As Hameed told me, Deep Vision’s focus was always on reducing latency. While its competitors often emphasize throughput, the team believes that for edge solutions, latency is the more important metric. While architectures that focus on throughput make sense in the data center, Deep Vision CTO Hameed argues that this doesn’t necessarily make them a good fit at the edge.

“[Throughput architectures] require a large number of streams being processed by the accelerator at the same time to fully utilize the hardware, whether it’s through batching or pipeline execution,” he explained. “That’s the only way for them to get their big throughput.
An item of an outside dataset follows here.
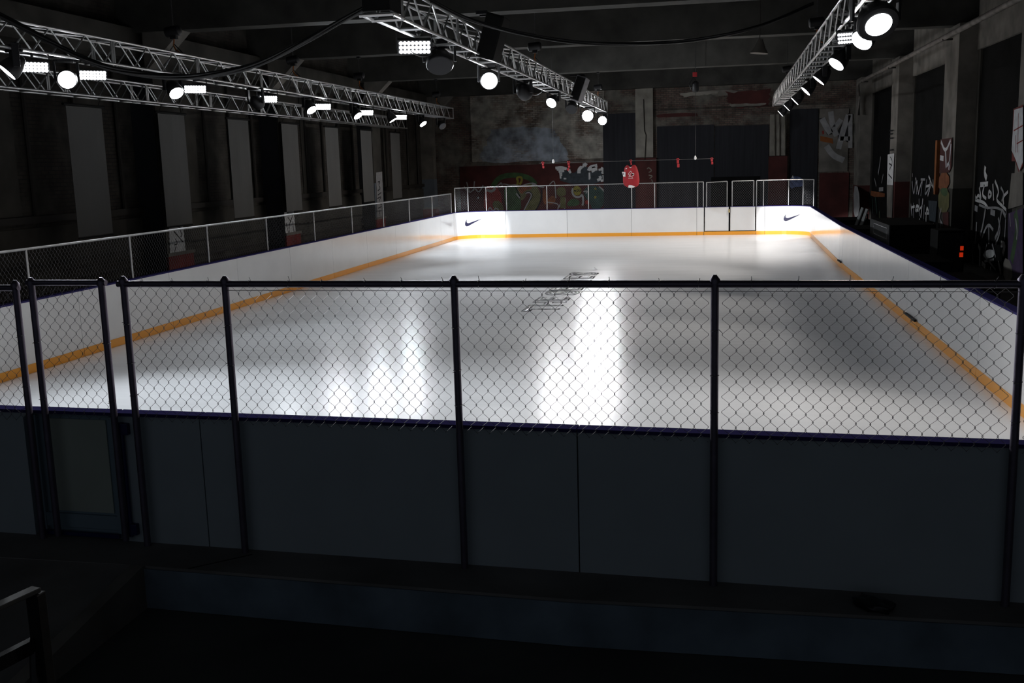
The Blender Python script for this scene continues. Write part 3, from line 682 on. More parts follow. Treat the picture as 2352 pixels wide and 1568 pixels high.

The result, of course, is high latency for individual tasks and that makes them a poor fit in our opinion for an edge use case where real-time performance is key.”

To enable this performance — and Deep Vision claims that its processor offers far lower latency than Google’s Edge TPUs and Movidius’ MyriadX, for example — the team is using an architecture that reduces data movement on the chip to a minimum. In addition, its software optimizes the overall data flow inside the architecture based on the specific workload.

Deep-Vision-Processor-2.png

Image Credits: Deep Vision

“In our design, instead of baking in a particular acceleration strategy into the hardware, we have instead built the right programmable primitives into our own processor, which allows the software to map any type of data flow or any execution flow that you might find in a neural network graph efficiently on top of the same set of basic primitives,” said Hameed.

With this, the compiler can then look at the model and figure out how to best map it on the hardware to optimize for data flow and minimize data movement. Thanks to this, the processor and compiler can also support virtually any neural network framework and optimize their models without the developers having to think about the specific hardware constraints that often make working with other chips hard.

“Every aspect of our hardware/software stack has been architected with the same two high-level goals in mind,” Hameed said. “One is to minimize the data movement to drive efficiency. And then also to keep every part of the design flexible in a way where the right execution plan can be used for every type of problem.”

Since its founding, the company raised about $19 million and has filed nine patents. The new chip has been sampling for a while and even though the company already has a couple of customers, it chose to remain under the radar until now. The company obviously hopes that its unique architecture can give it an edge in this market, which is getting increasingly competitive. Besides the likes of Intel’s Movidius chips (and custom chips from Google and AWS for their own clouds), there are also plenty of startups in this space, including the likes of Hailo, which raised a $60 million Series B round earlier this year and recently launched its new chips, too.